Duboiz wrote on Jul 18, 2007 7:32 AM:After reading this misleading article I felt I need to puke, what a bunch of baloney. The housing market in Calownifornia will be dead fro the next decade.

Average Joe wrote on Jul 18, 2007 8:40 AM:... Excuse me but if average time on the market was 2 months, prices wouldn't be falling pal.

tony wrote on Jul 18, 2007 9:21 AM:...and Andy said..."Homeowners who stay current on payments and take care of regular home maintenance have kept prices from falling significantly..." For how long? honestly speaking how many Californians can afford a 3000-5000 mortgage for 5 yrs?. Folks accepted these ballon payments with only one reasoning...they believed they could stretch themselves for 1 or 2 yrs while tiding over with credit cards. After two yrs the house would be worth twice as much. Then they would flip and it would have been worth the sacrifice. they would have to accept that the gamble didn't work walk away.

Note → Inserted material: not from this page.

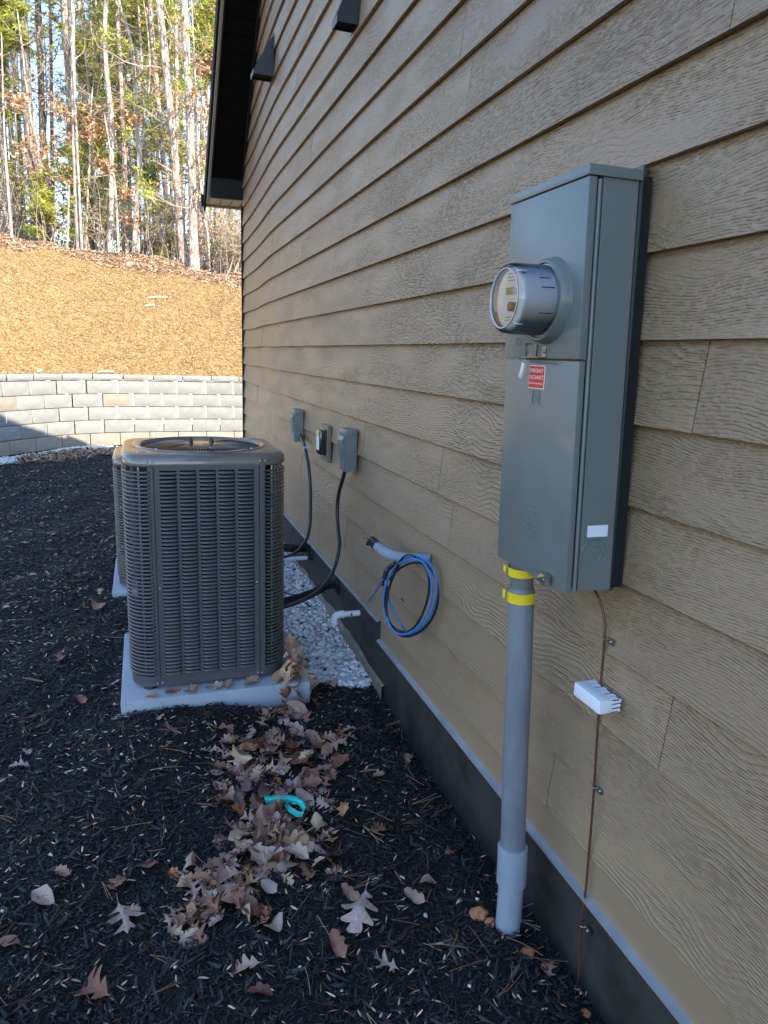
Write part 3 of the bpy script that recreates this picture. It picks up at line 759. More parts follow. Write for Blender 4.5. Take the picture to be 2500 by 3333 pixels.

Chuck wrote on Jul 18, 2007 12:16 PM:Days on market means nothing. Agents just relist property... voila', a brand new listing. Recycle every 90 days. Lather, rinse, repeat. Jeez Chris, when are you going to start doing to real reporting? You're worse that Gary Watts' parrot. Look at ratio of pending to listings. Duh... 9 months inventory and piling on as pendings decrease. It's gonna get a lot worse before it gets better. Until now, there weren't any really motivated sellers. Ever seen what a end-of-year sale on an REO will do? We call 'em comp busters.

Johnny Mac wrote on Jul 18, 2007 2:27 PM:Chris Chris Chris,I know add money is down. This deal is just bad. For everyone. But light,normal market.

Charles S. wrote on Jul 18, 2007 4:12 PM:Light at the end of the tunnel LOL, that's wrong as it get, all the dumb folks already bought and are loosing everything, why would you buy now when you could wait another year and pay half? now for all you dumb folks,quit blaming other people for your foolishness,and bite the bullet,and don't be so stupid next time!!! even though it will take you another 10 years to buy again.

Ann R. wrote on Jul 26, 2007 7:50 PM:I've been watching 100 properties by address cross-referenced with the MLS#, and I have only 5 with DOM of less than 30 days, and 1 was relisted with false information9 I've already done a walk-thru). I dated a realtor who told me I would be an idiot to consider buying before Feb. 2008, and then only if it was for below the appraisal price. What about the insanity of the HOAs. I saw only in Rancho Cucamonga for $370 at the 24/7 & 365 condos near Victoria Gardens. That's a new car!